Doyle noted that the district had also cited evidence during the hearing about remarks the boy allegedly made in February about wanting to kill someone and go to prison for the rest of his life, that he was involved in a "love triangle" at school, and that there had been previous incidents of him "acting out."

But Doyle said evidence at the hearing also showed that the district didn't put in place support services to assist the boy.

"The District has not provided evidence that the student threatened to commit a crime of violence or to kill anyone in particular other than himself," Doyle wrote. "While it can be argued that the lyrics ... while holding an airsoft rifle could be construed as a threat to commit a crime of violence, it was not directed toward any individual or facility. Further, there is no evidence that the student shared or performed the song with anyone so as to cause a victim to believe the immediacy of the threat and the likelihood that it will be carried out."
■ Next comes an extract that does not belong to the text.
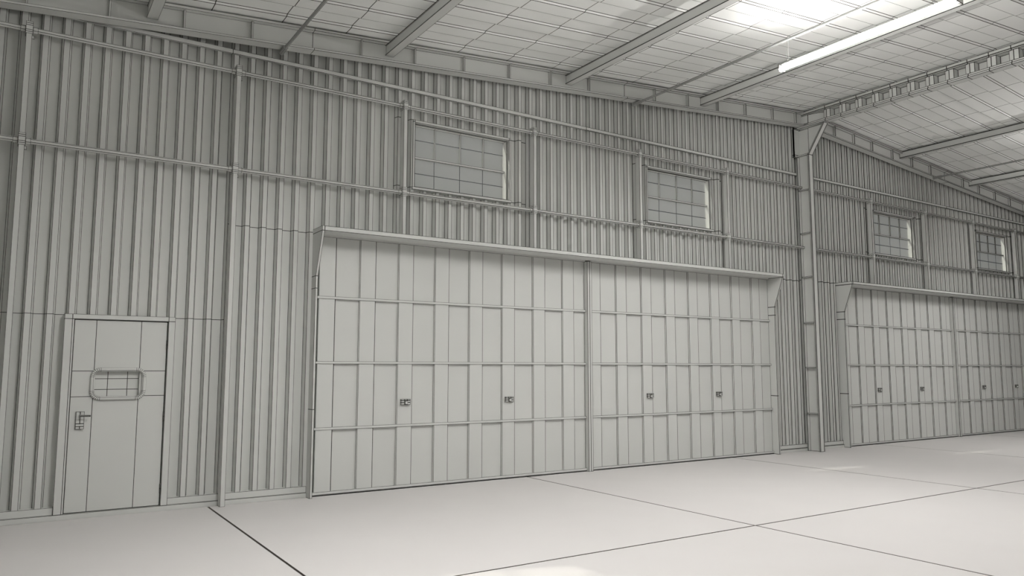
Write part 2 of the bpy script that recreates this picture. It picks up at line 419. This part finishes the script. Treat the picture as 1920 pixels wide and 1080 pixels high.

"I conclude that the district did not have the authority to remove the student to an alternative education setting following the 10-day disciplinary act of suspension," Doyle wrote.

He also found that the district failed to show that the boy's conduct "supports a finding that maintaining his current placement [in the classroom] is substantially likely to result in injury, and that he should be removed to an alternative educational setting."

"While there is no bright-line rule for determining whether a particular student's behavior can be determined as 'dangerous' to self or others, the student's behaviors as presented in the evidence and testified to by the witnesses of both parties, to not meet the criteria of dangerousness by the standards" of other hearing officers in cases across the country, he said.